Billy vocally espouses his beliefs, but in A Gathering of Old Men, the same ideas provide an undercurrent at the end of the novel. As the men wait at Marshall Plantation for Fix to arrive and lynch someone, the old men do not get the opportunity to stand up to him. Instead, they confront Luke Will, a new representation of racism and subjugation that contrasts with Gil and Cal in the novel. Discussing the anticlimactic nature of the novel, Gaines told Mary Ellen Doyle in 1983, "So Fix's kind of vigilante vengeance is dying out, but there will be the new Luke Will type. The Luke Wills are in the police department. Fix is seventy or eighty and can't shoot straight, but Luke will do it for him" (168-169). The "separate but equal" segregation of Fix and Jim Crow may not exist anymore, and because of this, Luke Will's form of subjugation does.

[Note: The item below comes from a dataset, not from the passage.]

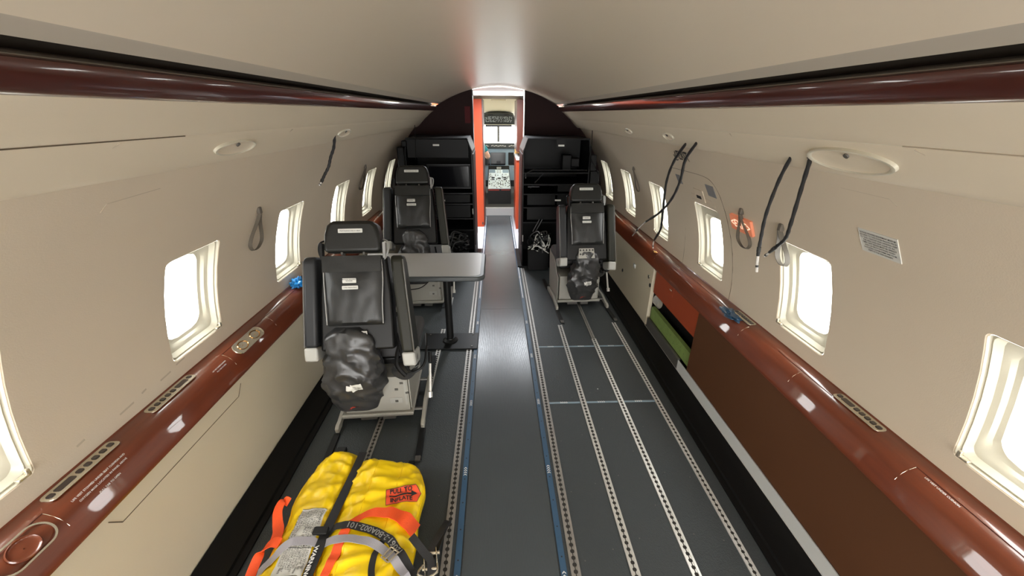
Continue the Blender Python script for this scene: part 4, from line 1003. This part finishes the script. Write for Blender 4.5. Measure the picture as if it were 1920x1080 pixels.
for s, ys in ((-1, ((.90, .80), (1.66, 1.60))), (1, ((.80, .66), (1.48, 1.48)))):
    for ya, yb in ys:
        pts = [(s * x, ya + (yb - ya) * k / 4, z - .0012) for k, (x, z) in enumerate([(.806, 1.5195), (.830, 1.500), (.860, 1.474), (.885, 1.449), (.902, 1.436)])]
        mb = MB(); mb.tube(pts, .0014, 4); o = mb.build('trim_valance_joint', 'scuff'); o['kind'] = 'structure'

# ------------------------------------------------------------------ hanging harness cords and wall straps
def cord(label, pts, r, tip=True, tiplen=.16):
    root = thing('hanging_cord', label, 'cord', pts[0]); o0 = Vector(pts[0])
    P = smoothpath([Vector(p) - o0 for p in pts], 8)
    k = int(len(P) * (1 - tiplen)) if tip else len(P) - 1
    mb = MB(); rs = [r * (1 + .10 * math.sin(i * 1.7)) for i in range(k + 1)]; mb.tube(P[:k + 1], rs, 10)
    mb.tube([P[0] - Vector((0, 0, -.004)), P[0] + Vector((0, 0, .0))], r * 1.6, 10); mb.build('sleeve', 'blackweb', root, smooth=60)
    mb = MB(); q = int(k * .93); mb.tube(P[q - 1:q + 2], r * 1.25, 10); mb.build('band', 'ink', root)
    if tip:
        mb = MB(); mb.tube(P[k:], [r * .75] * (len(P) - k), 8); mb.build('clear_tip', 'clear', root, smooth=60)
        mb = MB(); m_ = (k + len(P)) // 2; mb.tube(P[m_:m_ + 2], r * .95, 8); mb.build('band', 'ink', root)
    return root
cord('black cord hanging from right panel to the ledge, the one nearer the bulkhead', [(0.860, 1.883, 1.490), (0.920, 2.156, 1.358), (0.970, 2.330, 1.221), (1.030, 2.459, 1.052), (1.080, 2.560, 0.923), (1.115, 2.645, 0.838), (1.160, 2.83, 0.70), (1.175, 2.86, .635)], .0070)
cord('black cord hanging from right panel and crossing over its neighbour to the ledge', [(0.860, 1.810, 1.477), (0.900, 1.990, 1.375), (0.950, 2.115, 1.254), (1.000, 2.298, 1.118), (1.060, 2.585, 0.971), (1.110, 2.97, 0.797), (1.150, 3.27, 0.615)], .0070, tiplen=.22)
cord('straight black cord dangling beside right window, its clear tip lowest', [(0.860, 1.206, 1.482), (0.890, 1.279, 1.391), (0.920, 1.340, 1.263), (0.940, 1.362, 1.169), (0.950, 1.366, 1.096), (0.955, 1.356, 1.035)], .0058, tiplen=.2)
cord('black cord dangling beside right window, the one kinked towards its neighbour', [(0.860, 1.135, 1.468), (0.900, 1.187, 1.373), (0.935, 1.232, 1.252), (0.955, 1.262, 1.195), (0.970, 1.316, 1.145), (0.980, 1.370, 1.094)], .0058, tiplen=.12)
cord('short black cord hanging alone on the left wall', [(-0.860, 2.220, 1.479), (-0.890, 2.262, 1.410), (-0.92, 2.270, 1.355), (-0.94, 2.272, 1.307), (-0.962, 2.252, 1.265), (-0.975, 2.235, 1.236), (-.985, 2.22, 1.215)], .0075, tiplen=.13)
def wall_strap(s, y, label, h=.175, w=.030, z=1.168, wd=.016, twist=0., m='strap'):
    root = thing('wall_strap', label, 'strap', wp(s, y, z)); o0 = Vector(root.location)
    pts = [(0, 0), (-.22 * w, -.25 * h), (-.75 * w, -.6 * h), (-.85 * w, -.82 * h), (-.45 * w, -.97 * h), (0, -h), (.45 * w, -.97 * h), (.85 * w, -.82 * h), (.75 * w, -.6 * h), (.22 * w, -.25 * h), (0, 0)]
    P = []; S = []
    sm = smoothpath([(a, b, 0) for a, b in pts], 5)
    for i, q in enumerate(sm):
        off = .012 + .010 * math.sin(pi * i / (len(sm) - 1)); P.append(wp(s, y + q.x, z + q.y, off) - o0); S.append(Vector((-s, twist, .2)))
    mb = MB(); mb.ribbon(P, wd, .0022, S); mb.build('loop', m, root, smooth=50)
    mb = MB(); c = Vector((-s * .008, 0, .004)); mb.box(c, (.018, .022, .030)); mb.build('anchor', m, root, bevel=.004)
    return root
wall_strap(-1, 1.815, 'taupe looped strap on left wall between the two nearest windows', w=.056)
wall_strap(-1, 3.41, 'taupe looped strap far along the left wall beside third window', w=.065)
wall_strap(1, 1.765, 'taupe looped strap hanging in front of the glowing sign', w=.058, h=.165)
wall_strap(1, 1.487, 'wide taupe looped strap at upper corner of right window', w=.036, h=.150, wd=.020)
wall_strap(1, 3.31, 'thin taupe looped strap far along right wall between far windows', w=.045, wd=.010)

# ------------------------------------------------------------------ crumpled blue plastic and cloth on the ledges
def crumple(name, label, cat, loc, size, m, seed, z=0):
    mb = MB(); nu, nv = 26, 14; G = []
    for i in range(nv + 1):
        ph = pi * i / nv; r = []
        for j in range(nu):
            th = 2 * pi * j / nu; d = Vector((math.sin(ph) * math.cos(th), math.sin(ph) * math.sin(th), math.cos(ph)))
            k = 1 + .55 * noise.noise(d * 2.1 + Vector((seed, 0, 0))) - .5 * abs(noise.noise(d * 4.5 + Vector((0, seed, 0))))
            r.append((d.x * k * size[0], d.y * k * size[1], max(-.25, d.z * k) * size[2]))
        G.append(r)
    mb.grid(G, closed=True); o = mb.build(name, m, smooth=25); o.location = loc; return tag(o, label, cat)
crumple('blue_cloth', 'crumpled dark blue cloth lying on the right ledge against button panel', 'cloth', (1.178, 1.765, .632), (.032, .085, .022), 'bluedark', 3.1)
crumple('blue_glove', 'crumpled bright blue plastic glove on left ledge beside nearest seat', 'glove', (-1.200, 2.185, .652), (.040, .055, .038), 'bluebag', 8.3)
crumple('gold_clip', 'small brass-coloured clip on right ledge below the crossed cords', 'clip', (1.17, 2.80, .625), (.012, .03, .008), 'brass', 5.5)

# ------------------------------------------------------------------ yellow life raft pack strapped to the floor
from mathutils.bvhtree import BVHTree
pk = thing('yellow_pack', 'bright yellow life vest pack strapped to the floor with orange and grey webbing', 'life vest', (0, 0, 0))
LLn = [(-.775, 1.452), (-.808, 1.431), (-.848, 1.358), (-.878, 1.257), (-.883, 1.169), (-.868, 1.084), (-.870, .976), (-.879, .885), (-.886, .803), (-.89, .72), (-.86, .66)]
LRn = [(-.705, 1.450), (-.694, 1.406), (-.687, 1.315), (-.685, 1.206), (-.685, 1.097), (-.685, 1.010), (-.688, .932), (-.688, .878), (-.688, .796), (-.688, .72), (-.69, .66)]
RLn = [(-.655, 1.395), (-.672, 1.370), (-.680, 1.299), (-.681, 1.205), (-.680, 1.107), (-.680, 1.030), (-.682, .950), (-.680, .877), (-.678, .794), (-.678, .72), (-.67, .66)]
RRn = [(-.430, 1.362), (-.405, 1.334), (-.362, 1.261), (-.345, 1.194), (-.353, 1.108), (-.344, 1.019), (-.344, .939), (-.345, .866), (-.334, .783), (-.34, .72), (-.35, .66)]
def lobe(Le, Re, seed, hmax, name, cent=.55):
    L3 = smoothpath([(a, b, 0) for a, b in Le], 11); R3 = smoothpath([(a, b, 0) for a, b in Re], 11); n = len(L3); nu = 84
    G = []
    for i in range(n):
        t = i / (n - 1); th = hmax * (min(1, .32 + t * 5) if t < .14 else 1) * (min(1, (1 - t) * 6 + .3)); r = []
        for j in range(nu):
            a = 2 * pi * j / nu; ca, sa = math.cos(a), math.sin(a)
            u = .5 + .5 * math.copysign(abs(ca) ** .62, ca); p = L3[i].lerp(R3[i], u)
            z = .012 + th * .5 + th * .5 * math.copysign(abs(sa) ** .75, sa)
            f = 0
            if sa > 0:
                q = Vector((p.x * 9 + seed, p.y * 6, 0)); f = .014 * noise.noise(q) - .022 * abs(noise.noise(Vector((p.x * 7 + p.y * 9, p.y * 12 - p.x * 11, seed)))) - .012 * abs(noise.noise(Vector((p.x * 19 - p.y * 13, p.y * 24 + p.x * 17, seed))))
                f -= .006 * math.exp(-((p.y - .98 - .1 * p.x) / .012) ** 2) + .005 * math.exp(-((p.y - 1.25 - .2 * p.x) / .010) ** 2)
                f += .006 * noise.noise(Vector((p.x * 30, p.y * 22, seed))) - .006 * abs(noise.noise(Vector((p.x * 33 + p.y * 21, p.y * 37, seed + 4))))
                f *= min(1, sa * 2.2)
            r.append(Vector((p.x + .004 * nz(p.y * 14, seed, z * 9), p.y, max(.004, z + f))))
        G.append(r)
    mb = MB(); mb.grid(G, closed=True)
    c0 = sum(G[0], Vector()) / nu; c1 = sum(G[-1], Vector()) / nu; n0 = len(mb.v); mb.v += [tuple(c0), tuple(c1)]
    for j in range(nu): mb.f += [(j, (j + 1) % nu, n0), ((n - 1) * nu + (j + 1) % nu, (n - 1) * nu + j, n0 + 1)]; mb.m += [0, 0]
    o = mb.build(name, 'yellow', pk, smooth=70); return mb, o, G
mL, oL, GL = lobe(LLn, LRn, 3.3, .128, 'left_lobe'); mR, oR, GR = lobe(RLn, RRn, 7.7, .145, 'right_lobe')
trees = [BVHTree.FromPolygons([Vector(v) for v in m.v], m.f) for m in (mL, mR)]
def drape(x, y, off=.002, lo=.0):
    z = lo
    for t in trees:
        h = t.ray_cast(Vector((x, y, 1)), Vector((0, 0, -1)))
        if h[0] is not None: z = max(z, h[0].z)
    return Vector((x, y, z + off))
def piping(G, k, name='seam_piping'):
    mb = MB(); mb.tube([Vector(r[k]) + Vector((0, 0, .001)) for r in G], .0022, 5); return mb
piping(GR, 3).build('seam_piping', 'yellow', oR); piping(GL, 40).build('seam_piping', 'yellow', oL)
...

I could not help but think about recent events while reading In My Father's House, specifically when reading Billy and Philip's conversation in the car. Gaines's post-Civil Rights novels deals with these issues, sometimes subtly and sometimes overtly. In light of the incidents that have been occurring throughout the nation, we need to read Gaines in conversation with them because he provides us with insight into how the events in northern, urban cities affect people in southern, rural places like St. Raphael Parish. What are your thoughts? What are other aspects of Gaines are relevant to recent events? Share in the comments below and make sure you check out and add to the Baltimore Syllabus for resources regarding the events in Baltimore.

Doyle, Mary Ellen, S.C.N. "A MELUS Interview: Ernest J. Gaines--'Other Things to Write About.'" Conversations withe Ernest Gaines. Ed. John Lowe. Jackson: University of Mississippi Press, 1995. 149-171. Print.
Gaines, Ernest J. In My Father's House. New York: W.W. Norton & Company, 1978. Print.